Material provided -
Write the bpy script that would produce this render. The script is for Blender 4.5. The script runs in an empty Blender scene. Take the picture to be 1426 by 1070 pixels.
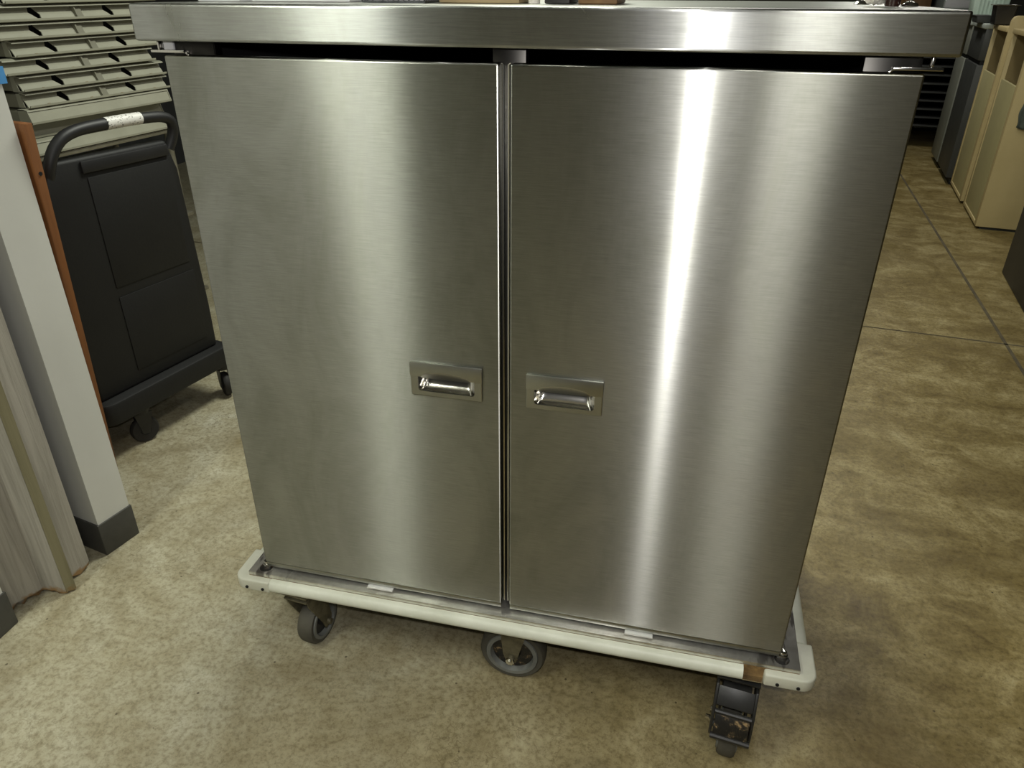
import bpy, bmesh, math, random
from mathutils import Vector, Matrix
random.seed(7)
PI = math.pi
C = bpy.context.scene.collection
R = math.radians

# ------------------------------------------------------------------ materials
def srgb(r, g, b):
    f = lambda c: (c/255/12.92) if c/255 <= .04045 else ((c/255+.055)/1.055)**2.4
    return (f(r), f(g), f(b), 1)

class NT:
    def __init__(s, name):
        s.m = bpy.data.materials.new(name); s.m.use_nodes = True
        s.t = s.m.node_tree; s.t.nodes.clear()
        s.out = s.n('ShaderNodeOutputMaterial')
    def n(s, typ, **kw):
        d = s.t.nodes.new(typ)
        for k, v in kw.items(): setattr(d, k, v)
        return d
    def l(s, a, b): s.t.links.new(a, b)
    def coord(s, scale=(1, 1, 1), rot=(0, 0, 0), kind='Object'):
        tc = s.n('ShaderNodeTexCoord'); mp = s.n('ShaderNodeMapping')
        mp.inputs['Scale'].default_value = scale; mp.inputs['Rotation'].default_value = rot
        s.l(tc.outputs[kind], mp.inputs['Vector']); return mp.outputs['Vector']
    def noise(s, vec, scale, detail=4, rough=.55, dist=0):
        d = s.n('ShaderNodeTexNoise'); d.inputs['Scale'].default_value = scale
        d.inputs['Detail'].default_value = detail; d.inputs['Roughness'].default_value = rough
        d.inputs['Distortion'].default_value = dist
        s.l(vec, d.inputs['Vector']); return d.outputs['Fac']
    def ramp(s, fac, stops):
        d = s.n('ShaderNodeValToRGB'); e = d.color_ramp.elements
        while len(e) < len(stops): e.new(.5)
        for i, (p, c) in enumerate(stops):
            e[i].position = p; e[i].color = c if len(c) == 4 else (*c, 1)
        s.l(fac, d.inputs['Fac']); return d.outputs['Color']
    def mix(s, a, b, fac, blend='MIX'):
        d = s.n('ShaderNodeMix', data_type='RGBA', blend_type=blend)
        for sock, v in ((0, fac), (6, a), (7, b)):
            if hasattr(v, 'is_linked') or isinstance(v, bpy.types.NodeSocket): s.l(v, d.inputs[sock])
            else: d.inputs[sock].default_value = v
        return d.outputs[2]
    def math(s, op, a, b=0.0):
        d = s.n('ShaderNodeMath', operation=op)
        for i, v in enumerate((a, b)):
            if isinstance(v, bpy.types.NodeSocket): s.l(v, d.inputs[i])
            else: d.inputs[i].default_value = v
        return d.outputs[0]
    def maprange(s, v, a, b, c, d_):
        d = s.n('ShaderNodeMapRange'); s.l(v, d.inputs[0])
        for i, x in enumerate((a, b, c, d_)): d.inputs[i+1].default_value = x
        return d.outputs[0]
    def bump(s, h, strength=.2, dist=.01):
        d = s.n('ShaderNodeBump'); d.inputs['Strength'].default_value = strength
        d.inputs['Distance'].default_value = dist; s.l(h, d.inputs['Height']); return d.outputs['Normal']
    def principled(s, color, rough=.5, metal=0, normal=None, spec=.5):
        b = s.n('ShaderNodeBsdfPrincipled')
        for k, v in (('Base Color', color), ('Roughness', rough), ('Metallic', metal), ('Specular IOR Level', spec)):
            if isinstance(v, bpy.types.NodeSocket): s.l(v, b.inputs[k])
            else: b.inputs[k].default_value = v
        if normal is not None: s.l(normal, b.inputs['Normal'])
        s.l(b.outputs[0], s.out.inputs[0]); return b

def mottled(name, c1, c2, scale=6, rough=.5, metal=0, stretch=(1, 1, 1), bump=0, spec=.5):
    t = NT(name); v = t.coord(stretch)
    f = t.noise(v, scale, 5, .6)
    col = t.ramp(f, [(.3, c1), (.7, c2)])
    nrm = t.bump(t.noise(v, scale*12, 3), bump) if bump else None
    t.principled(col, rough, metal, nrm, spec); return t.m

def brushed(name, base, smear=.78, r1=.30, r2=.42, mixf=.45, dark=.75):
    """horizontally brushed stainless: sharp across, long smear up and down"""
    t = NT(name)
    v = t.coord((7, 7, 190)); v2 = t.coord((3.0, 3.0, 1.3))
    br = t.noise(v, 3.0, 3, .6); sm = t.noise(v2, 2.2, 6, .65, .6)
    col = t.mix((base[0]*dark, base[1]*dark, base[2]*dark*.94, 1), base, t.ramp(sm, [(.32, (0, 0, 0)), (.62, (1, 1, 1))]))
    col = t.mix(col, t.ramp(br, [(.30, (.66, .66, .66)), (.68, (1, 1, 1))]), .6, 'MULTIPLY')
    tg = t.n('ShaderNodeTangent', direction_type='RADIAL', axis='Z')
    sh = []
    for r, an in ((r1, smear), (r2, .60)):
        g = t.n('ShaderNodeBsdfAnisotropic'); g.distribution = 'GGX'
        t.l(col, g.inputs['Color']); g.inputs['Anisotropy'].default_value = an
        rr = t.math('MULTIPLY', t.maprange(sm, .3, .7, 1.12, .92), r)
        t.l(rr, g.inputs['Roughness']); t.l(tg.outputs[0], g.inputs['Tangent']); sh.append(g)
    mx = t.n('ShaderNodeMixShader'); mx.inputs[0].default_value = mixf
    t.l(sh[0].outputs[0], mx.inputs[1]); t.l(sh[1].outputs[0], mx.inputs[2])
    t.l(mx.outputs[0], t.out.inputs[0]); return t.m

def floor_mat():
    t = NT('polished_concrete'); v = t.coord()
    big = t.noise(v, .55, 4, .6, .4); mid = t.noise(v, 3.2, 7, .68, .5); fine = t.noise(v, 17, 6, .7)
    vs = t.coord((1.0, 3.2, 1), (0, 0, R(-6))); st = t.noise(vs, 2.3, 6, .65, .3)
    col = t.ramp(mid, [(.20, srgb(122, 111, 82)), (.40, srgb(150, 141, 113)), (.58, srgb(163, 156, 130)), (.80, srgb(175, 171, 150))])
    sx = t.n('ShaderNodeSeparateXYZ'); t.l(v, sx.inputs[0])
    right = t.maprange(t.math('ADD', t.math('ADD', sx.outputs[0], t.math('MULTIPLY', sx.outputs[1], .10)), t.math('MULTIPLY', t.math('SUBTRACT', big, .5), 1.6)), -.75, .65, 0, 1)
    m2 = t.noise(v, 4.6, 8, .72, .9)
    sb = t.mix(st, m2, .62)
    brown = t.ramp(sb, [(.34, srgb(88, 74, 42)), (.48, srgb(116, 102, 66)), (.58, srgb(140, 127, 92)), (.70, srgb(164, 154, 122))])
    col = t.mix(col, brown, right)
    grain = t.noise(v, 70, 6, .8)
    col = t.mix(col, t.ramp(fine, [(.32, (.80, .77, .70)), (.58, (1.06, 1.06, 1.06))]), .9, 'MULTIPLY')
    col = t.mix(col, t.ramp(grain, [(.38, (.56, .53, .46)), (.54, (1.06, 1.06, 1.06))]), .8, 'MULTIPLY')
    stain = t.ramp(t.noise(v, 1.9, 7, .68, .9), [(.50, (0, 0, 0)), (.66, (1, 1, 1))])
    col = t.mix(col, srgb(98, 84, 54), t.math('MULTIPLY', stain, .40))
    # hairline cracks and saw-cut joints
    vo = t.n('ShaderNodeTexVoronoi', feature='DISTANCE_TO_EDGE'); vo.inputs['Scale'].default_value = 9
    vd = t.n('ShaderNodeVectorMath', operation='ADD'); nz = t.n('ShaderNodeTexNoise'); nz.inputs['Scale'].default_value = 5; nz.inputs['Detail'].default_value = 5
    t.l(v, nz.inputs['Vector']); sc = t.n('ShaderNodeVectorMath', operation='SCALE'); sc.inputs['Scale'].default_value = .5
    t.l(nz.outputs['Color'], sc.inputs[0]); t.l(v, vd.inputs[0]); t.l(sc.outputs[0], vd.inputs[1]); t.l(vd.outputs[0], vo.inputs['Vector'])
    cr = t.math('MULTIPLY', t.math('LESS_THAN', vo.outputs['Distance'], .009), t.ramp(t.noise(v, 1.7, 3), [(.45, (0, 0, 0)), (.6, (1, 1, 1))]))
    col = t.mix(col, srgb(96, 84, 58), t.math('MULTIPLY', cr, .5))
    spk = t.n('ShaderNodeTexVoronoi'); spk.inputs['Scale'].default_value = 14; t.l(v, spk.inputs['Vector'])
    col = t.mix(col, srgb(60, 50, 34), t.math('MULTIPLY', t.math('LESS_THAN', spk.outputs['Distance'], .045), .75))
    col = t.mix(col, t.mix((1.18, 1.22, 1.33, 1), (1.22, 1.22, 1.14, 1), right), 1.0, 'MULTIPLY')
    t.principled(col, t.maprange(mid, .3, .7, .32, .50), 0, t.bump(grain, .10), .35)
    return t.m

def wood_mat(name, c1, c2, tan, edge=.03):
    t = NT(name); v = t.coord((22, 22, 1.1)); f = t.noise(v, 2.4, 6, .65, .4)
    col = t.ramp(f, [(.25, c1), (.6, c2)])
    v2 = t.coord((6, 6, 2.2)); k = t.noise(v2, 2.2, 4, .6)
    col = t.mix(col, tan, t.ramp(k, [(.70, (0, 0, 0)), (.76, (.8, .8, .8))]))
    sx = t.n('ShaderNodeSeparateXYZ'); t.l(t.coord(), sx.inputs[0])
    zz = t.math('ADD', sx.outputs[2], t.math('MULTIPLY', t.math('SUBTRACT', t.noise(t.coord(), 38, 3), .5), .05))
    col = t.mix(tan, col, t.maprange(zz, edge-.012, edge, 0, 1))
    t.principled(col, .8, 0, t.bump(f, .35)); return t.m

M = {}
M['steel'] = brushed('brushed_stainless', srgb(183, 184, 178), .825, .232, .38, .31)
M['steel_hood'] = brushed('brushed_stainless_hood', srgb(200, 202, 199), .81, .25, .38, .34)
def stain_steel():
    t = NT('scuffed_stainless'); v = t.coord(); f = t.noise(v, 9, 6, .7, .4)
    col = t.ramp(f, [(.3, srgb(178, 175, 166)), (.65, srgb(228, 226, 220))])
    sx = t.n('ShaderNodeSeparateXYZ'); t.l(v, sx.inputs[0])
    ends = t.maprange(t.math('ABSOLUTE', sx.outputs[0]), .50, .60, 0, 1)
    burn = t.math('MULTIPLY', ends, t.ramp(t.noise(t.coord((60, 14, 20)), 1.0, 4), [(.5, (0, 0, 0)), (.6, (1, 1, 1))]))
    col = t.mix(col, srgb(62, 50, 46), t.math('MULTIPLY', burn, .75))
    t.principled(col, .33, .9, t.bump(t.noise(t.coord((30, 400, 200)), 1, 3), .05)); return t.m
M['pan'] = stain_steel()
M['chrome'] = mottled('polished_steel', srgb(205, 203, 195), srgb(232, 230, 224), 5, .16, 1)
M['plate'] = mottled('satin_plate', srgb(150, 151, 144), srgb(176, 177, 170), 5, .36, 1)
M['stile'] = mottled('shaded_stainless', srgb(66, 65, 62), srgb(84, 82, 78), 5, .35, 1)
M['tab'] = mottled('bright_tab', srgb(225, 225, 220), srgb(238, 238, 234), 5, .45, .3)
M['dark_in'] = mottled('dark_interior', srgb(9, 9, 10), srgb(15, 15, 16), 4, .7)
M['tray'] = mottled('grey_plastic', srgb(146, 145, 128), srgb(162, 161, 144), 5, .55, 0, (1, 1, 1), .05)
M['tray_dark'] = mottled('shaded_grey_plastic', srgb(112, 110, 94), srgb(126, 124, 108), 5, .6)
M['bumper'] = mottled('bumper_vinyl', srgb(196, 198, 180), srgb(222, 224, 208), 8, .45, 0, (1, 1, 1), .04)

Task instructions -
Print from the line containing "(1, 1, 1), .05)" to the last line above, exactly as written.

Response below -
M['tray'] = mottled('grey_plastic', srgb(146, 145, 128), srgb(162, 161, 144), 5, .55, 0, (1, 1, 1), .05)
M['tray_dark'] = mottled('shaded_grey_plastic', srgb(112, 110, 94), srgb(126, 124, 108), 5, .6)
M['bumper'] = mottled('bumper_vinyl', srgb(196, 198, 180), srgb(222, 224, 208), 8, .45, 0, (1, 1, 1), .04)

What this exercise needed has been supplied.